The same Post article quoted former CIA Director James Woolsey -- a
Chalabi supporter who, according to a Legal Times story, has been on the
payroll of Chalabi's group. Woolsey said: "France and Russia have oil
companies and interests in Iraq. They should be told that if they
are of assistance in moving Iraq toward decent
government, we'll do the best we
can to ensure that the new government and American companies work
closely with them. If they throw in their lot with Saddam, it will
be difficult to the point of impossible to
persuade the new Iraqi government to work with
them."
As many business pages have long highlighted, it's actually quite
reasonable to identify oil as key to U.S. policy toward Iraq. But
such talk from a
presidential candidate causes some people to become
incensed. That hardly makes Kucinich a "liar." On the contrary, it
simply makes him a pariah in the media realms patrolled by the
likes of Richard Cohen.
Similar media gendarmes are on patrol over the airwaves. The giant
corporate owner of more than 1,200 radio stations, Clear Channel,
syndicates talk radio host Glenn Beck to scores of stations
nationwide -- and Beck is enraged about Kucinich. Days before the
all-out war on Iraq began, Beck discussed spontaneous combustion
and then said: "Every night I get down on my
knees and pray that Dennis Kucinich will burst
into flames."
Beck has been a chief on-air organizer of de facto pro-war rallies
promoted by Clear Channel, a monopolistic corporation with close
ties to President Bush. Those rallies included
vilification of the Dixie Chicks, a country
music group that earned the wrath of hyper-patriots several
weeks ago when lead singer Natalie Maines, a Texan, said she was
ashamed to be from the same state as Bush.

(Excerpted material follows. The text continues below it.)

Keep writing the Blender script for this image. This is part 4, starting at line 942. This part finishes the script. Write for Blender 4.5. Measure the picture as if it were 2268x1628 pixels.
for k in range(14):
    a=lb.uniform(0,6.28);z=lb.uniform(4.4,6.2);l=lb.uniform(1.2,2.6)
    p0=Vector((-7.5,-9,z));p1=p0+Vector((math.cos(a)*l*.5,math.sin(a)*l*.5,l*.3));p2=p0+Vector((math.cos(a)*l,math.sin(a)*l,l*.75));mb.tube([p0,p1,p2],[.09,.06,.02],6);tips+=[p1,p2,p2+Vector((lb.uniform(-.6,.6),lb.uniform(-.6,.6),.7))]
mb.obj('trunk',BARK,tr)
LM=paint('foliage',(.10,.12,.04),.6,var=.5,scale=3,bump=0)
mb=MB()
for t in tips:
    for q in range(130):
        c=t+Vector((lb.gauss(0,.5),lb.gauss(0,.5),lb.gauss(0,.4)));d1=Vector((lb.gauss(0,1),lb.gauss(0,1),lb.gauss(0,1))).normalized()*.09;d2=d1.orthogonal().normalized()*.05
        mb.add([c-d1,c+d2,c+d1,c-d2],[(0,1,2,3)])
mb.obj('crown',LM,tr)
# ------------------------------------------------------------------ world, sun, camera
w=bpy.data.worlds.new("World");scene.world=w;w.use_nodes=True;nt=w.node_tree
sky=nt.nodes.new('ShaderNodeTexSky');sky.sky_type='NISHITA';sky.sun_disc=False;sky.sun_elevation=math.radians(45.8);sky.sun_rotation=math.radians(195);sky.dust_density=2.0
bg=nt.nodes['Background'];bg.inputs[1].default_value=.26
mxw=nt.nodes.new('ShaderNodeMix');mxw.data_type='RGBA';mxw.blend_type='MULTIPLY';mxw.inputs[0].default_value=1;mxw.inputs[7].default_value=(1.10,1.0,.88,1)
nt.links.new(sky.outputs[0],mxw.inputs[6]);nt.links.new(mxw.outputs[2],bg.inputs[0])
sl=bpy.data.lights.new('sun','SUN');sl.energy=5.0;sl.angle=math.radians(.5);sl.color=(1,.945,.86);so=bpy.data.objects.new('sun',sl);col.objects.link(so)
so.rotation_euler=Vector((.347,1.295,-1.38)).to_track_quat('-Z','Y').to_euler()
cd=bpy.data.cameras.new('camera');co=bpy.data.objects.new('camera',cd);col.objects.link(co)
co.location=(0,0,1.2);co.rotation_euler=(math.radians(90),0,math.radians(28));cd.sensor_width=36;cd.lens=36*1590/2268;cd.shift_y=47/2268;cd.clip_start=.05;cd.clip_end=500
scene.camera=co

While the controversy did not do much harm to sales of their music,
the Dixie Chicks have suffered a sharp drop in air play. Most fans
don't seem to mind the anti-war sentiment, but
some radio industry executives sure do. "What's
clear is that in these days of highly concentrated
media ownership," says the Chicago area's Daily Herald, "there is
an immense amount of pressure to not make
waves."
In a new statement that voiced support for the Dixie Chicks as
"terrific American artists expressing American values by using
their American right to free speech," rocker
Bruce Springsteen condemned "the pressure coming
from the government and big business to enforce
conformity of thought concerning the war and politics."
Being a dissenter from conventional wisdom has always involved
risks -- but rarely have major media powerhouses in the United
States been so eager to dismiss thoughtful
opinions with the wave of a patriotic wand.